Une veuve a
besoin de nourriture livresque. Surtout si elle doit la partager mentalement
avec son défunt mari.
Cette été, je
suis tombée par hasard dans une librairie marocaine sur « Les nouvelles enquêtes
du juge Ti » écrites par Frédéric Lenormand. Que son excellence Ecrivain-parmi
-les -meilleurs pardonne l’insignifiante tortue ignare que je suis : je n’avais
pas entendu parler de Sa Splendeur.
Imaginez la
Chine à l’époque des Tang (fin du VIIe siècle), gouvernée par un incapable et son épouse très capable : la redoutable impératrice Wu. Imaginez un
magistrat, mandarin de 3e catégorie qui change de lieu tous les 3
ans pour porter la bonne parole de la Justice dans l’Empire du Milieu. Imaginez-le
affublé de petites cellules grises et d’une fatuité dignes d’un Hercule Poirot,
d’un humour comparable à celui de Goscinny, de 3 femmes dont la Principale qui possède
l’esprit de dix femmes du XVIIIe français. Imaginez aussi des intrigues bien
serrées, des coupables parfois fort sympathiques et une observation au couteau des castes qui
composent le pays du Ciel du Dragon (surtout les religieux et les commerçants)
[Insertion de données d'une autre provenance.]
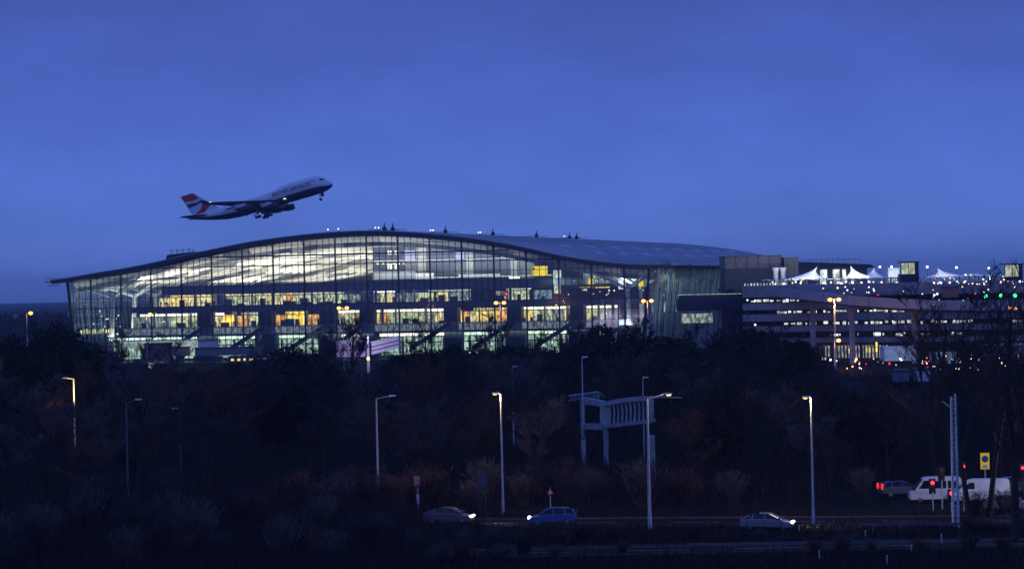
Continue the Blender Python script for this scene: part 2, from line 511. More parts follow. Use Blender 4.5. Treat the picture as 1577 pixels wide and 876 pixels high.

et vous obtenez un délice de série policière.
Moi et mon
défunt mari Ce-Dieu -Sur-Terre sommes consternés ; nous allons terminer « Diplomatie
en Kimono », dans lequel nous avons appris que les maris infidèles sont
appelés « Blaireaux coureurs » en ces temps immémoriaux (je plonge immédiatement
dans un parfait Ko teou pour saluer la mémoire d’Ingalls-le-loyal-parmi-les-célestes)
et nous adressons une supplique au vénéré auteur : n’abandonnez pas vos
splendides intrigues pour nous raconter la vie d’un commissaire bedonnant et
alcoolique vêtu de chemises qui puent aux aisselles dans l’espoir de gagner
plus de sous cf Mankell et consorts ; VOUS ETES BIEN MEILLEUR QUE TOUS CES
SCANDINAVES BARBARES.
Au Pays des
Ingalls convalescents, un Frédéric Lenormand est un atout précieux. Mais qu’attend
son connard inconscient éditeur
(Fayard) pour le mettre en valeur à sa juste place, celle d’un des maîtres du
crime ? Meilleur que la lourde Vargas, meilleur que les Anglais décidément
trop brouillons, meilleur que les écrivains rasoirs dépressifs du
Septentrion, Frédéric Lenormand est notre nouveau joyau.
Sur ce, je
vais me préparer des racines de nénuphar caramélisées tout en compulsant
fiévreusement l’atlas de la Chine impériale : Comment nous, petits
pustules européens, sommes mangés par les Dragons de l’est et les Cowboys de l’ouest…
Cela mérite de s’attacher à ces deux cultures pour saisir l’étendue du désastre.
Connaissant bien les cowboys, je m’attaque désormais au pays de Confucius, des cerfs-volants,
du Yi_King et des cruels châtiments.